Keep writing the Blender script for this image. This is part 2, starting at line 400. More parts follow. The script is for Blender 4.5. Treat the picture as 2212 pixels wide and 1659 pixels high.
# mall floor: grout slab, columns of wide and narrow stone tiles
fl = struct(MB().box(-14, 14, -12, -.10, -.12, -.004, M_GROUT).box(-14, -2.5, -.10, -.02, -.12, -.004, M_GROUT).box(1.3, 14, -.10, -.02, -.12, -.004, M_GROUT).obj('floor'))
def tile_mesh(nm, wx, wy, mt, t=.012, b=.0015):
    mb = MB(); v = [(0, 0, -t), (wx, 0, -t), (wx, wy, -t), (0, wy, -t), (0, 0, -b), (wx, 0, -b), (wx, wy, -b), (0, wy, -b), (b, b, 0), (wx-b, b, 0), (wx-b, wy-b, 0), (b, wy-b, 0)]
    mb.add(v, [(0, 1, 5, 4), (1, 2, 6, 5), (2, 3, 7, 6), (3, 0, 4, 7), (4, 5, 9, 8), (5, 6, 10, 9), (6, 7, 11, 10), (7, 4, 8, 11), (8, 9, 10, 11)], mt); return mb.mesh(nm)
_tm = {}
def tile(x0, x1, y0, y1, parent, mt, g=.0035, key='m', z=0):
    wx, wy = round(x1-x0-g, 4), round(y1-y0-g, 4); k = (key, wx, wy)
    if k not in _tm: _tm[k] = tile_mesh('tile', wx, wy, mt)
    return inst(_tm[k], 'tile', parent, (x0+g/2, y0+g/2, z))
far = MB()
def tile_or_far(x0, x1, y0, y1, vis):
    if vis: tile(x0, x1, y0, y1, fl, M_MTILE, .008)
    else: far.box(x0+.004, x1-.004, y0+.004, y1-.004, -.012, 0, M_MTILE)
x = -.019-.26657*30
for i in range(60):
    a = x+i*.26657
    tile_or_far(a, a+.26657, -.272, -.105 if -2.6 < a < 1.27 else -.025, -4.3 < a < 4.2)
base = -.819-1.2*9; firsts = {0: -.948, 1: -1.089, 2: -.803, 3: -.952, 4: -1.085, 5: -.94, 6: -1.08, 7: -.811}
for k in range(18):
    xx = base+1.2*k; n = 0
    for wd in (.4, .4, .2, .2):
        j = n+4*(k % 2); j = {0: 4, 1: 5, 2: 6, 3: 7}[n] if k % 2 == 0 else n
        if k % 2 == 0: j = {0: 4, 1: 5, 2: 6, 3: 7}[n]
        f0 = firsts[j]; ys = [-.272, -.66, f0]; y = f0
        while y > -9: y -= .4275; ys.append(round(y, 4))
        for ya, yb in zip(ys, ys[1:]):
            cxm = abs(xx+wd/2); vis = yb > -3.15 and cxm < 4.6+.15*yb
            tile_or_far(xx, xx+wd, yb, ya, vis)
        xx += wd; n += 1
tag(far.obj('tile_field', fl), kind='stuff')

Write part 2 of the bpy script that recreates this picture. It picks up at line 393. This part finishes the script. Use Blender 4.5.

> _REQUIREMENTS_
From the entries, copy out each line containing the word "wide".

> _SOLUTION TO THE EXERCISE_
Keep writing the Blender script for this image. This is part 2, starting at line 400. More parts follow. The script is for Blender 4.5. Treat the picture as 2212 pixels wide and 1659 pixels high.
# mall floor: grout slab, columns of wide and narrow stone tiles